Etik Görüşü: Herşeyin Tanrı tarafından önceden kurulmuş bir uyuma bağlı olduğu bu düzende özgürlüğe yer yok gibi görünmektedir. Leibniz’e göre, bu evrende herşey mekanik bir zorunluluğa tabidir. İnsan da bu düzenin ayrılmaz bir parçasıdır. Onun mekanist doğa anlayışında, insan başlangıçta ayarlanmış bir yaşamın kendini açığa vurmasından başka bir şey değildir. Öyleyse, insan yaşamındaki her şey önceden belirlenmiştir. Determinist bir etik görüşü benimseyen Leibniz için özgürlük, insanın bu durumun, yani söz konusu zorunluluğun bilincinde olmasından meydana gelir.
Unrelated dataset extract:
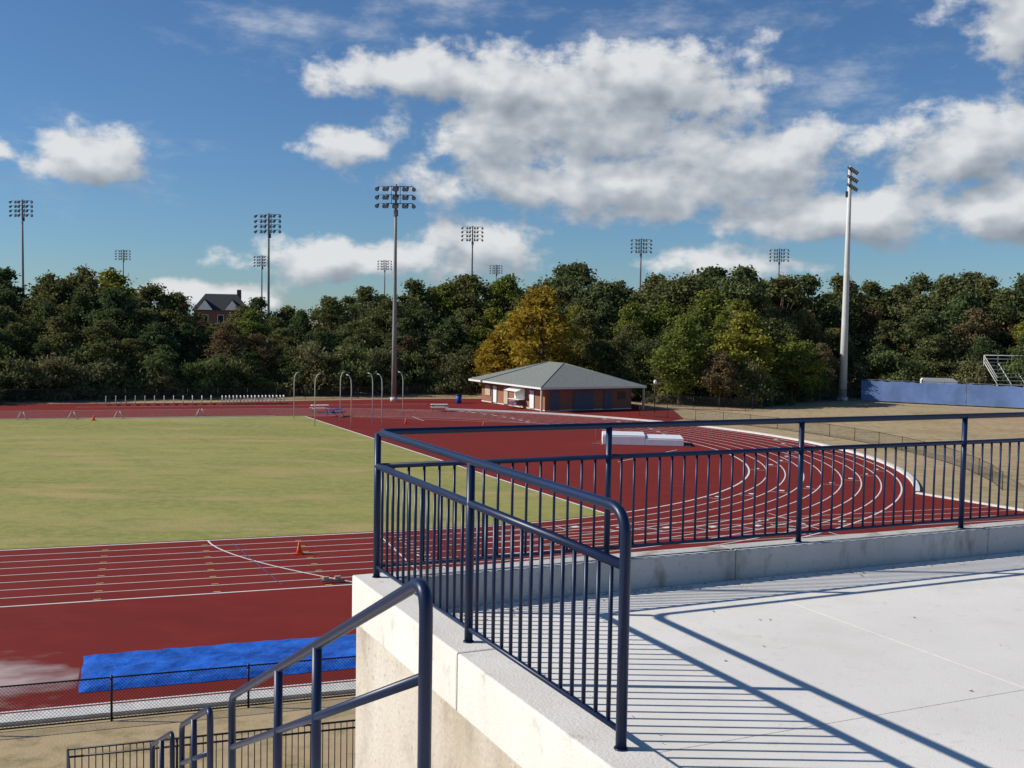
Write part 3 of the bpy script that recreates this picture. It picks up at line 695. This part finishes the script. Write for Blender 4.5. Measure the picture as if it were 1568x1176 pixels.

Öte yandan, Leibniz’e göre, insan için gerçek hayat akla dayanan, entelektüel faaliyetle belirlenen bir hayattır. İnsan için gelişme, bulanık ve belirsiz düşüncelerden doğru düşüncelere yükselme, potansiyel güçleri gerçekleştirme anlamına gelir. İnsan güçlerini gerçekleştirdiği zaman, varlıkların gerçekte niçin oldukları gibi olduklarını anlar. İnsan yaptığı şeyi niçin yapmakta olduğunu bilir. İnsan için özgürlüğün anlamı budur; özgürlük irade, seçme özgürlüğü olmayıp, insanın gelişmesi ve böylelikle kendisindeki ve evrendeki zorunluluğun tam olarak bilincinde olmasıdır. Temel erdem de bilgeliktir.